The Orlando Sentinel ended up breaking the news, and land prices jumped. Mongello writes the company got its first plot of land for $80, and its last for $80,000.
The home state of HQ2 can learn from Florida's experience
The state of Florida was thrilled by the news Disney would make its home there, sensing an opportunity to boost employment and tourism. Mongello said the state essentially allowed the company to form its own "quasi-government entity." Disney runs its own towns, Bay Lake and Lake Buena Vista. It established its own building codes. If it chose to, the company could open its own school - even its own nuclear power plant.
Walt Disney passed away several years before the park opened in 1971. But his vision has since gone on to completely transform Orlando, according to Mongello. Today, Walt Disney World alone employs 70,000 cast members, and The Orlando Sentinel reported a record 68 million visitors to Orlando in 2016.

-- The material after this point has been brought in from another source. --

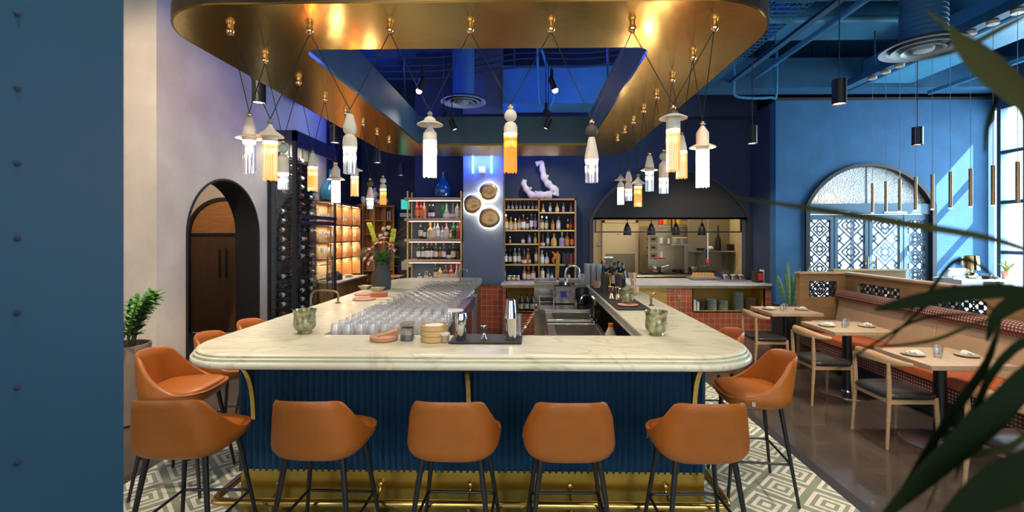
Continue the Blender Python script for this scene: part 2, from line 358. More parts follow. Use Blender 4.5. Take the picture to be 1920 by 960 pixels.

Meanwhile, the state of Florida's decision to bestow so much autonomy on the company has also sparked concerns. Foglesong called Walt Disney World "the Vatican with mouse ears" and alleges it has occasionally worn "their public hat or their private hat, depending on what best serves their corporate interest."
Disney's move to Florida offers insight into how Amazon might relate to its new home city. In its first home, Seattle, Amazon has been blamed for skyrocketing rents, gentrification, and increased traffic in Seattle.
There are clear differences between both cases, regarding scouting methods, industries, and the realities of real estate, to mention a few. But Mongello said the strategies employed by Disney and Amazon are "two sides of the same coin." And, given how determined many places are to land the tech giant, it's not unreasonable to imagine Amazon's HQ2 search might result in an outcome somewhat similar to Disney's relationship with Florida.
"They know what having the headquarters is going to mean for them," Mongello said, "not just in the next five years, but in the next 50 years."